As with the best of the Dark Shadows series, The Phantom and Barnabas Collins could have used another hundred pages to flesh out its story. The characters are interesting enough (while the dialogue isn’t exactly witty, it’s sharp enough for you to always know who is speaking without having to rely on identifiers) but the climax crests so fast it would make even Mickey Spillane’s head spin.
If you’re looking to dive into the Dark Shadows series of novels, The Phantom and Barnabas Collins is as good a place as any to start. There’s no real benefit to reading these books in order of publication because revisions to the television show’s cast caused random, startling changes in the novels (even though the two continuities had almost nothing in common.) Many of the books also take place in flashback, either literally or through use of time travel, making the publication order even less relevant.
I have no doubt that Ross cared little for continuity, and the breakneck pace in which these books were published almost demanded that stories contradict each other. The time travel/flashback stories have a habit of overlapping in ways that are just impossible, specifically how entire families of Collins’s come and go within just a few years of each other.)

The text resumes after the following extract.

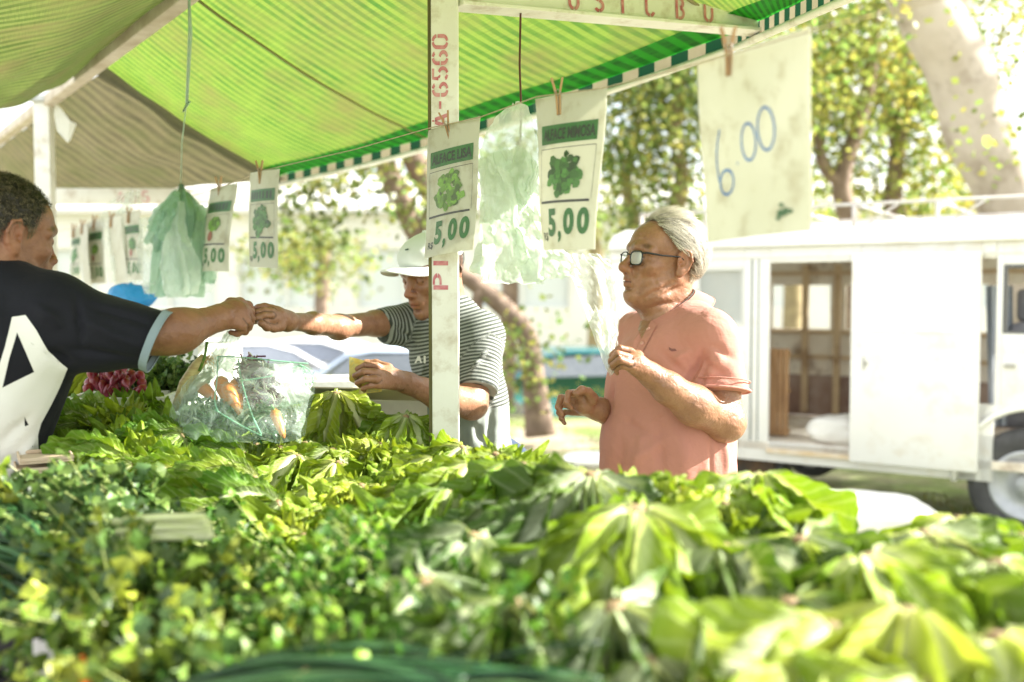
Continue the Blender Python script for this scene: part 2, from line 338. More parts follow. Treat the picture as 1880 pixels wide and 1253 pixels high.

And then there’s the trick of having Barnabas Collins being descended from “other” men of the same name. In the television show, Barnabas spent about 170 years chained up inside a coffin and, once awakened, claimed to be his own descendant.
In Ross’s books Barnabas was never a prisoner and has been travelling the world for almost two centuries. Whenever the novels take us into a flashback it always involves an ancestor of Barnabas Collins who is ALSO named Barnabas Collins. It doesn’t matter if it’s 1840, 1880 or 1910 … every Barnabas Collins who’s ever lived has had a son and named him Barnabas Collins. At least, that’s the cover story. Of course every Barnabas is the same guy, because heaven forbid he ever change his name.